The U.A.E. is the second-largest importer of raw sugar in the Middle East, with inbound shipments at 1.25 million tons in the current marketing year compared with 1.4 million tons for Iran and 600,000 tons for Saudi Arabia, according to U.S. Department of Agriculture data. Al Khaleej Sugar Co., based at the Jebel Ali port in Dubai, is among the world’s largest refineries of the sweetener and says it’s the biggest port-based processor.

Al Khaleej Sugar declined to comment on the U.A.E. imports. The plant started production in July 1995 and has capacity to produce more than 2 million tons of refined sugar a year, with storage capacity of 1.5 million tons, according to the company. Al Khaleej and Platts Kingsman are both planning sugar conferences in Dubai next week.

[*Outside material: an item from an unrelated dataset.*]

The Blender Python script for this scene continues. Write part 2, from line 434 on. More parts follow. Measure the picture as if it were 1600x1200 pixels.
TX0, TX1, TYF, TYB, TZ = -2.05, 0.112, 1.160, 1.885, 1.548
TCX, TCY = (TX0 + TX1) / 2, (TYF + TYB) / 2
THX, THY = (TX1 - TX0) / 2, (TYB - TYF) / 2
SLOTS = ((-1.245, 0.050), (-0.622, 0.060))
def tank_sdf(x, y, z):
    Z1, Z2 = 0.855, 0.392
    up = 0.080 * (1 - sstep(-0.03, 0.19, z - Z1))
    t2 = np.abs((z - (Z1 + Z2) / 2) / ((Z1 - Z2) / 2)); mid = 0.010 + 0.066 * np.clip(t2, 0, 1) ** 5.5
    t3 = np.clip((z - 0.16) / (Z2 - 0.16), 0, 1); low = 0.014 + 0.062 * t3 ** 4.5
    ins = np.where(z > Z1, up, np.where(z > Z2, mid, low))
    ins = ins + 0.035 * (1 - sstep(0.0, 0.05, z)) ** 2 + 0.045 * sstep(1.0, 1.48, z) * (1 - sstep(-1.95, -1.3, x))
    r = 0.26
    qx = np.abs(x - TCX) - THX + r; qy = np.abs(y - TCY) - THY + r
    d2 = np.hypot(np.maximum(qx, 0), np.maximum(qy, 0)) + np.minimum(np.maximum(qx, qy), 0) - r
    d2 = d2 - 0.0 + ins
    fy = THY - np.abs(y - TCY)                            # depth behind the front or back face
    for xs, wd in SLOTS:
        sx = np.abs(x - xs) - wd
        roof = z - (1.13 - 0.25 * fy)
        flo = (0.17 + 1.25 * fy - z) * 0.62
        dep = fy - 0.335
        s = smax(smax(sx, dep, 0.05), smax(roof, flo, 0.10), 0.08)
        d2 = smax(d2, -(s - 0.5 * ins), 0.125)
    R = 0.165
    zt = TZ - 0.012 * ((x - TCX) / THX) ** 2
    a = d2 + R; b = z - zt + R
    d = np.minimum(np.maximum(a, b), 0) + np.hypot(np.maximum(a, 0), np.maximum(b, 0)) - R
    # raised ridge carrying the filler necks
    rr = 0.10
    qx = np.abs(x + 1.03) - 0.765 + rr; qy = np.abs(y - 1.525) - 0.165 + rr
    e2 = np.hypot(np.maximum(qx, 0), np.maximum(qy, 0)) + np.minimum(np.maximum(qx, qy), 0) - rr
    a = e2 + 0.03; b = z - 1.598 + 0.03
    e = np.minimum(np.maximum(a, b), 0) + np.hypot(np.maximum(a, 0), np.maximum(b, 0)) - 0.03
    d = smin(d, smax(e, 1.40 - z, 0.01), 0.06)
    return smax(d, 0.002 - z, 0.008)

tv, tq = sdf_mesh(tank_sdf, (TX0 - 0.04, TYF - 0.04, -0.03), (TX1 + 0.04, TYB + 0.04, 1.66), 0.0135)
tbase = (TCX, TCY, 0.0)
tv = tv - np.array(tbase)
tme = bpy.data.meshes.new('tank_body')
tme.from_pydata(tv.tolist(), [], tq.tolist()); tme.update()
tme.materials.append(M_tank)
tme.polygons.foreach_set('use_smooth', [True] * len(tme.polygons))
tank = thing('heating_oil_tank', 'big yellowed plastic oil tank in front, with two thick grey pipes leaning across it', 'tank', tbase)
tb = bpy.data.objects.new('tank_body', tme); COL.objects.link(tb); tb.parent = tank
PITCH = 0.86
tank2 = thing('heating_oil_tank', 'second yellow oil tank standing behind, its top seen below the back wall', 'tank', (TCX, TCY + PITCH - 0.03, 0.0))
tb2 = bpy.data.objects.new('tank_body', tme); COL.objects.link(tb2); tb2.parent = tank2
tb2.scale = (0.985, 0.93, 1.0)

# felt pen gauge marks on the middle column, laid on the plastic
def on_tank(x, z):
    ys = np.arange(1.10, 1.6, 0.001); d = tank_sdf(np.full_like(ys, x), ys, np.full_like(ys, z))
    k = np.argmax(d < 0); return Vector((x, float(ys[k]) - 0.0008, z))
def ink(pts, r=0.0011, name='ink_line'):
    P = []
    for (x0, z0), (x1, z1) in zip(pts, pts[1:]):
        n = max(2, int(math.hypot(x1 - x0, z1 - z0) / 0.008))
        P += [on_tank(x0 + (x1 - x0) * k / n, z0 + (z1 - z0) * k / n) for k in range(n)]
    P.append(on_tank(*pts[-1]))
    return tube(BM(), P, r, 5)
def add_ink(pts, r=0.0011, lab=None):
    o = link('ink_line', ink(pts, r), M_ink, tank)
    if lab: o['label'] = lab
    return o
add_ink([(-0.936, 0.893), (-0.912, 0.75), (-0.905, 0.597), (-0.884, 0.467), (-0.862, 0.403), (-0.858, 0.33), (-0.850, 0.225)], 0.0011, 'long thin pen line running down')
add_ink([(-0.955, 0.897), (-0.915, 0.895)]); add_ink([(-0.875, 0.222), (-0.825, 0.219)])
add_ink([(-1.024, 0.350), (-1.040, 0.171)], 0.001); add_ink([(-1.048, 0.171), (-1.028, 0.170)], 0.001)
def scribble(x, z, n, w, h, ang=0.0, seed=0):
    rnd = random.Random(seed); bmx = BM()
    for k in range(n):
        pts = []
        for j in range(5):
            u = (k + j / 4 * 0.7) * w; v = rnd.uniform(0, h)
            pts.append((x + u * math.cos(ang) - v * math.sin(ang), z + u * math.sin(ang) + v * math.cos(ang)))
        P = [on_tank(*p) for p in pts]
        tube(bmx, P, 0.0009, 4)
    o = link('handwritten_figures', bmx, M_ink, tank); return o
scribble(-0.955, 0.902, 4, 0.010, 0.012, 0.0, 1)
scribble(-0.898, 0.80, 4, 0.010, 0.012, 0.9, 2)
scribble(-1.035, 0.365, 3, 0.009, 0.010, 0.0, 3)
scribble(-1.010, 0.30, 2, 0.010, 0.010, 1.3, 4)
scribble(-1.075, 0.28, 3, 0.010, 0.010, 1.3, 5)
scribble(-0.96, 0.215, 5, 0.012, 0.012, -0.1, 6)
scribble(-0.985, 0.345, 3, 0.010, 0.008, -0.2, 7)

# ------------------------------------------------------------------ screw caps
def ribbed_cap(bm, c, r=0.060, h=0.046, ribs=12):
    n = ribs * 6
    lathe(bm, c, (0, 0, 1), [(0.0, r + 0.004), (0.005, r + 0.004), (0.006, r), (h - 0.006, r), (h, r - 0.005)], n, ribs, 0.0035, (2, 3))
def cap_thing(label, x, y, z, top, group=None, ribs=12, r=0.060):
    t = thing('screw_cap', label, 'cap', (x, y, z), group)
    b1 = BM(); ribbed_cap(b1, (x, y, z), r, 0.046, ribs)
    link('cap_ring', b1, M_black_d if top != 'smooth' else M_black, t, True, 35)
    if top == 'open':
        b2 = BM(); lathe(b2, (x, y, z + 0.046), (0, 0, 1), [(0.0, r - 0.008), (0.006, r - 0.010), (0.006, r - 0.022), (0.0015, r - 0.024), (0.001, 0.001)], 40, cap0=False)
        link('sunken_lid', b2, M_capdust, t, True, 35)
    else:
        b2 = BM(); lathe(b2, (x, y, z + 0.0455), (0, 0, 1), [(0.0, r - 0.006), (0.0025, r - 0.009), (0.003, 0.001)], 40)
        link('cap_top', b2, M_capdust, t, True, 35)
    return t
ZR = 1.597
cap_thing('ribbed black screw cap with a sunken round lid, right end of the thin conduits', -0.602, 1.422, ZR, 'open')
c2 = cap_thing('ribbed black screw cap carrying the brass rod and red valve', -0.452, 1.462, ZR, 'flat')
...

Raw sugar futures traded in New York rallied 18 percent in the final three months of 2015, after falling to a seven-year low in August. White sugar traded in London has dropped less than 1 percent this year while raw sugar has declined 8 percent.

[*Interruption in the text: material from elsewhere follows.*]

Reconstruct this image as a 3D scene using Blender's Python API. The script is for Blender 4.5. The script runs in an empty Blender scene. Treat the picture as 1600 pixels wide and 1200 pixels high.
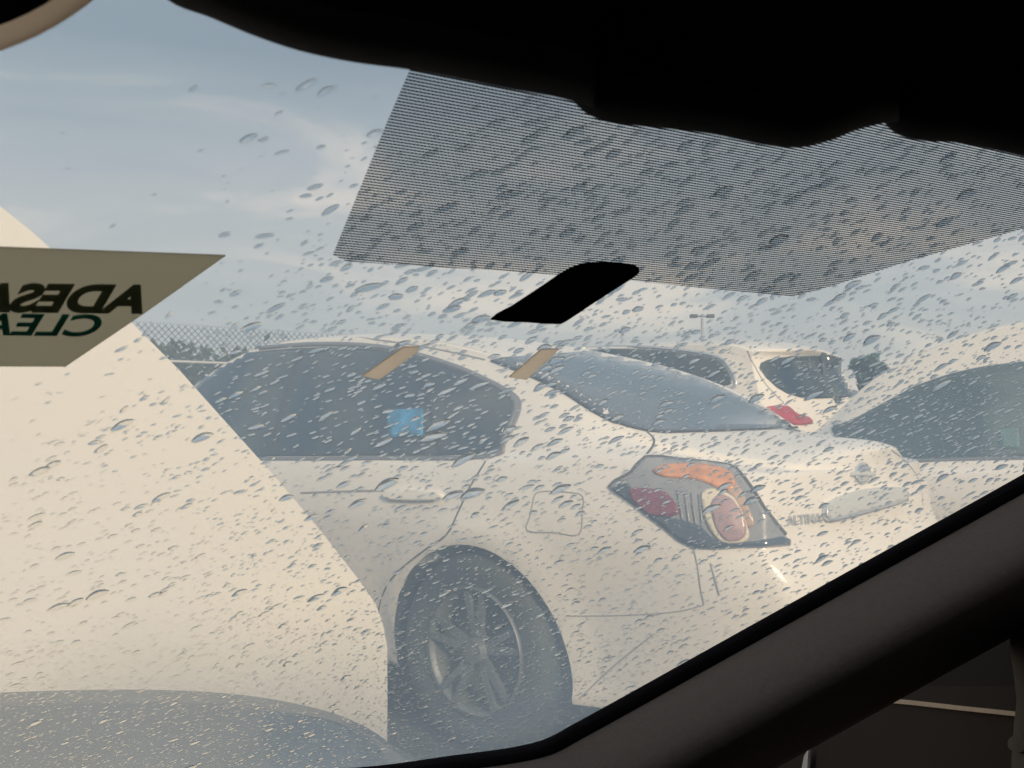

The U.A.E. typically gets raw sugar mostly from Brazil, and sometimes India and Thailand, Covrig said. First-quarter raw sugar exports from Brazil’s central south region, which accounts for about 90 percent of the country’s crop, will be 300,000 tons lower than previously estimated, at 3.2 million tons, partly on lower availability and lower demand, he said.

Global sugar imports will exceed exports through June this year as India finds it more profitable to keep production at home, Covrig said. India’s raw sugar exports will be 200,000 tons this year through September, down from 500,000 tons previously estimated, he said. That will widen the global trade deficit in sugar to 432,000 tons in the first quarter and to 443,000 tons in the second quarter, he said. Kingsman last month estimated the trade deficit at 67,000 tons for the first quarter and 248,000 tons for the second quarter.

“On raws, we see a tighter first quarter and second quarter for the world,” Covrig said. In the Middle East, Iran has the best chance of getting India’s raw sugar because of a special energy arrangement between the countries, he said.

“With India cutting back on exports and possibly only shipping to Iran in the Middle East, the other countries such as Saudi Arabia, Syria, Yemen, Bahrain and Iraq will probably have to look at other origins such as Brazil, Thailand and Australia for supplies,” Covrig said.